The making of Ratatouille

No, this isn’t a behind the scenes account of the beloved Pixar flick (my favorite of the lot really) but a step by step guide to making the Provençal favorite from the goodies I purchased at the Marché Raspail.

I was looking for Ina Garten’s Ratatouille recipe, because everything she does is “so good” but stumbled upon this one instead at, which insisted there is only one right way to cook the dish, by preparing each ingredient separately and adding them together at the end. Aiming for perfection, I decided to give it a go.

Step One – Salt and drain the zucchini and eggplant.

This will draw moisture out so that they will get a nice brown crust on them when you sautee. Not salting and draining will produce soggy results.

Step Two – Pour yourself a glass of wine! This should really be Step One, but I tend to be forgetful!

Step Three – Score and pour boiling water over your tomatoes.

This will make peeling your tomatoes super easy. Be sure to plunge them in cold water, or run them under the tap, to cool them a bit before you do so.

Step Four – Seed and squeeze the juice from your tomatoes and reserve.

Warning: this is not for the squeamish! 😉

Step Five – Chop tomatoes, red and yellow bell pepper, onions and garlic.

Your mise en place is now fully prepped!

Step Six – First brown zucchini then eggplant over medium high heat, a couple minutes per side.

Step Seven – Add zucchini and eggplant to your serving dish, then start sauteing the onions in your pan.

Add a little more oil if needed, and also some salt and herbs de provence or a few sprigs of fresh thyme to the onions.

Step Eight – Add the bell peppers to the just translucent onions and raise the heat.

Let these soften a bit, but not too much as they should still retain some crunch and texture.
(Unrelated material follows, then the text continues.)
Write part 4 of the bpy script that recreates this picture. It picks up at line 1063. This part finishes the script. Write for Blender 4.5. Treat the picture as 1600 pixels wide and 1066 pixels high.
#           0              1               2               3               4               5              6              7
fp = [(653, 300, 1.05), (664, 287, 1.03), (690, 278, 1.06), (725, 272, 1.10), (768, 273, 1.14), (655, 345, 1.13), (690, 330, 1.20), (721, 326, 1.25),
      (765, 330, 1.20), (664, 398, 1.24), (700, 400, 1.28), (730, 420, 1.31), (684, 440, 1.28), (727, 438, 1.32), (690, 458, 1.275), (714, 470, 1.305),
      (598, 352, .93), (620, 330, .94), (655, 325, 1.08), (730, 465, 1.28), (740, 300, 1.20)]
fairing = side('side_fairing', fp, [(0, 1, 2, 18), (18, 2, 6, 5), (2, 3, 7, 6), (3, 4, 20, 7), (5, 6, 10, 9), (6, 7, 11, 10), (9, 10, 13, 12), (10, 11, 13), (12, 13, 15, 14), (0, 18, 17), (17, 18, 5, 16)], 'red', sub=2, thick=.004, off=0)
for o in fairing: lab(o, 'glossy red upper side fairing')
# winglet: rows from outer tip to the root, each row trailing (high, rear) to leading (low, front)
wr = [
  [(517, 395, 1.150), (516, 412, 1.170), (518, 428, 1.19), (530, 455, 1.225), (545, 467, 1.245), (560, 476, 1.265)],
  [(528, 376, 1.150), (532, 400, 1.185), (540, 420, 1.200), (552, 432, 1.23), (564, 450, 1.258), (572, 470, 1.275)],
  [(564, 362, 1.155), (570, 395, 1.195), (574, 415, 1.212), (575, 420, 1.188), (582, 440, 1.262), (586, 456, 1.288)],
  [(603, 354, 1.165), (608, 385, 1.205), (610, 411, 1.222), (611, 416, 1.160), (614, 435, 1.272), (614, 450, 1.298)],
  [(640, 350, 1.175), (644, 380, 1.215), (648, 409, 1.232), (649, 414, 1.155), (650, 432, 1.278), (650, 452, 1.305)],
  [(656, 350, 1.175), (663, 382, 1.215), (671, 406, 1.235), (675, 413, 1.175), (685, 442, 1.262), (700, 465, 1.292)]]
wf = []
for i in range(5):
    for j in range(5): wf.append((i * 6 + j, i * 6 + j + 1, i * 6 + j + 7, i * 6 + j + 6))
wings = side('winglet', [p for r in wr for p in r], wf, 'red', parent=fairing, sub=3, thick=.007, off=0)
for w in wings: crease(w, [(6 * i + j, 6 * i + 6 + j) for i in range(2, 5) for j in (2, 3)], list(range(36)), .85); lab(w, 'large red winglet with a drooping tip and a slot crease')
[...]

Add garlic at the very end of this process.

Step Nine – Lay chopped tomatoes over onion and pepper mixture, but do not stir.

Let the tomatoes “collapse” into the pan. This will throw off a lot of juice and help the tomatoes keep their brightness and color.

Step Ten – Once the tomatoes have sufficiently “collapsed”, pour mixture into collander over bowl to collect the juices, and add those juices into the hot pan with reserved juices and about 1 tablespoon of red wine vinegar.

Boil down until you get a thick glaze of tomato goodness.

Add pepper, onion, tomato mixture and glaze to the serving dish, combine with the zucchini and eggplant, and garnish with chopped parsley and basil. Voila, you have the above assembled dish!

Step Eleven – Enjoy!

Though the final dish usually tastes better after letting it rest in the fridge overnight, allowing the flavors to marry, you can indulge right away. I opted to make a tartine of toasted pain au complet (whole grain country bread), goat cheese and the ratatouille on top. And another glass of wine. Bon appetit!

Marché Raspail is every Sunday 9-2. On Boulevard Raspail between Rue de Cherche-Midi and Rue de Rennes.

2 thoughts on “The making of Ratatouille

  1. Looks lovely! Erin and have always wanted to do Ratatouille but have never found the time to do it yet. We plan on using Julia Childs recipe from Mastering The Art of French Cooking. Picked up 1st print copies of the both I and II on ABE books!
    This Could be a good project for kids to help prep veggies, with kid friendly utensils of course.
    I am enjoying the blog 🙂 Keep enjoying you French culinary adventure!

    Remeber what Julia Child said
    “Noncooks think it’s silly to invest two hours’ work in two minutes’ enjoyment; but if cooking is evanescent, so is the ballet.”